Practical Considerations:

  • The choice of $p$ matters. Too small and you miss higher-order ARCH effects; too large and you lose power. Common defaults: $p = 5$ for daily data, $p = 12$ for monthly.
  • The test assumes finite fourth moments. For heavy-tailed returns (e.g., $t$-distributed with low degrees of freedom), the chi-squared approximation can be poor. Bootstrap the test statistic in such cases.
  • The ARCH LM test detects ARCH but not GARCH directly. However, since GARCH($p$,$q$) implies ARCH($\infty$), the LM test with moderate $p$ typically has good power against GARCH alternatives.

Answer: The ARCH LM test statistic is $T_{LM} = (N-p) \cdot R^2$ from the regression of $\hat{\varepsilon}_t^2$ on $p$ lags of itself. Under $H_0$ (no ARCH), $T_{LM} \xrightarrow{d} \chi^2(p)$. To control for mean misspecification, over-fit the conditional mean model before extracting residuals, and verify that $\hat{\varepsilon}_t$ itself shows no serial correlation.

Intuition

The beauty of the LM test is that you only need to estimate the model under the null -- you never fit a GARCH model. You just ask: "Can I predict future squared residuals from past squared residuals?" If yes, volatility is time-varying. The $N \cdot R^2$ formulation makes implementation trivial: run one OLS regression and read off the $R^2$.

In practice, the ARCH LM test is the first thing you run when exploring a new return series.
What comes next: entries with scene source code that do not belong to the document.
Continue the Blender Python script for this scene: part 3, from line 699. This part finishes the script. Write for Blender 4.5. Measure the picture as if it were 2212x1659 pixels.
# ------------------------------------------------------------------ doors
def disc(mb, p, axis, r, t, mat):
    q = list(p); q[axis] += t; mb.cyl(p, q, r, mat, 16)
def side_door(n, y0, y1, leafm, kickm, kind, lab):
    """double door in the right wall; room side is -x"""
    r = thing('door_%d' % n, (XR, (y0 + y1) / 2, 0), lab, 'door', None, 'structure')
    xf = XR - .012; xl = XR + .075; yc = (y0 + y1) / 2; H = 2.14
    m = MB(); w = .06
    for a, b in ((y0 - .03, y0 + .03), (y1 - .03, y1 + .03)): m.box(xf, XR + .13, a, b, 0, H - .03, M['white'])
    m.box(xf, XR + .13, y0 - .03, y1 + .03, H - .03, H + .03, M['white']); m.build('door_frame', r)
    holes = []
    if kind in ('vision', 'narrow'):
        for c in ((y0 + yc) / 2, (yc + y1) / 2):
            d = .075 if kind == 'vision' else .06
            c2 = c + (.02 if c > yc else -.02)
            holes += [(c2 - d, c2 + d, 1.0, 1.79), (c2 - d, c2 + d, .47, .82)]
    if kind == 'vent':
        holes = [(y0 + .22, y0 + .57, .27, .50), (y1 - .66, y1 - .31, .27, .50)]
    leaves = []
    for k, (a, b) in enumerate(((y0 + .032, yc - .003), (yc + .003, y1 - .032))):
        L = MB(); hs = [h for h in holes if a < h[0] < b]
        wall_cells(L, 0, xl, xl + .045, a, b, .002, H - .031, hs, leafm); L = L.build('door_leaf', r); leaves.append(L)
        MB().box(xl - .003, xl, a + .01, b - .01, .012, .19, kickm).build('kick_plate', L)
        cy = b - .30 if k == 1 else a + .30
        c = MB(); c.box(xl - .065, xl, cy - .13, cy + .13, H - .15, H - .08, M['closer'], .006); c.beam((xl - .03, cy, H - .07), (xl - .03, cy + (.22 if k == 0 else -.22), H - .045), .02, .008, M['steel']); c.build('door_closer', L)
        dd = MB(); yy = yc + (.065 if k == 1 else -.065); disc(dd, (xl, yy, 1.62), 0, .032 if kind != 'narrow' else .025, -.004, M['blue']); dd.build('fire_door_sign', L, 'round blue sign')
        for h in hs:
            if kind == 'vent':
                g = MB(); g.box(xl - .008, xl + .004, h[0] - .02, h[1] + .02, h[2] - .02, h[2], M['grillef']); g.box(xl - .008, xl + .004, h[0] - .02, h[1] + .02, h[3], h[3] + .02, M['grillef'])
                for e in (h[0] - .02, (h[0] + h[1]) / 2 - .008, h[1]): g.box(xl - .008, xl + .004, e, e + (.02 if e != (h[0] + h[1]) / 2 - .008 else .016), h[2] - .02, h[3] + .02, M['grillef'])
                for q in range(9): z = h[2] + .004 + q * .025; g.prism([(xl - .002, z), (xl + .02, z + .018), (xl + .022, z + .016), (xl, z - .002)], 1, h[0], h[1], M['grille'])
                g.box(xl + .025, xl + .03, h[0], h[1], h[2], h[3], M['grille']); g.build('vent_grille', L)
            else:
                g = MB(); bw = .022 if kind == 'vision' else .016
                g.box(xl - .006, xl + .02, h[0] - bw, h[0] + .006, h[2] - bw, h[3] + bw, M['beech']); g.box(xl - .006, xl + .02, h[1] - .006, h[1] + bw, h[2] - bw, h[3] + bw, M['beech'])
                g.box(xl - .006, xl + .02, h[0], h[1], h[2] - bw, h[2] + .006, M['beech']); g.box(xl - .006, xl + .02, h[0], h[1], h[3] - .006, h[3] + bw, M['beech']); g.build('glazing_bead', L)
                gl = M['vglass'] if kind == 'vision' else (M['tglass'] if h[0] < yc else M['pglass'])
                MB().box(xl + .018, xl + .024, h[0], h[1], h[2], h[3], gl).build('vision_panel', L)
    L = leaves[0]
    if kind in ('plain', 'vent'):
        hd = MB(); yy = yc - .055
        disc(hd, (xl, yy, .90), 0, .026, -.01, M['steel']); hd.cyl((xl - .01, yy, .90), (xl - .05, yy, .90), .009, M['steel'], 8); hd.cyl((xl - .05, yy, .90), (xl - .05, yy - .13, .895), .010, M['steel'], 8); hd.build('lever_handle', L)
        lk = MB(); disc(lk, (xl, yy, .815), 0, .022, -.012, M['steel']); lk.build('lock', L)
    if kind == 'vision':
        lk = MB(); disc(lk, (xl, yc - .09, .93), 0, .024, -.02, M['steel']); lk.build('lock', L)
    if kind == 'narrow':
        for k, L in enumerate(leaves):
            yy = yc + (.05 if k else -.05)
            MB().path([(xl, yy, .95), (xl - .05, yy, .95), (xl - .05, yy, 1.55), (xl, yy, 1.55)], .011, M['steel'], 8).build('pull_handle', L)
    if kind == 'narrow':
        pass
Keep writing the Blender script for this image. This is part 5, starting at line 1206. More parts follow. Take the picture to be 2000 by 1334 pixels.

It tells you whether a constant-volatility model is adequate or whether you need GARCH/stochastic vol. The mean-misspecification caveat is real -- if you have an asset with strong momentum (serial correlation in returns), the squared residuals from a naive constant-mean model will show spurious ARCH-like patterns. Always check the mean model first.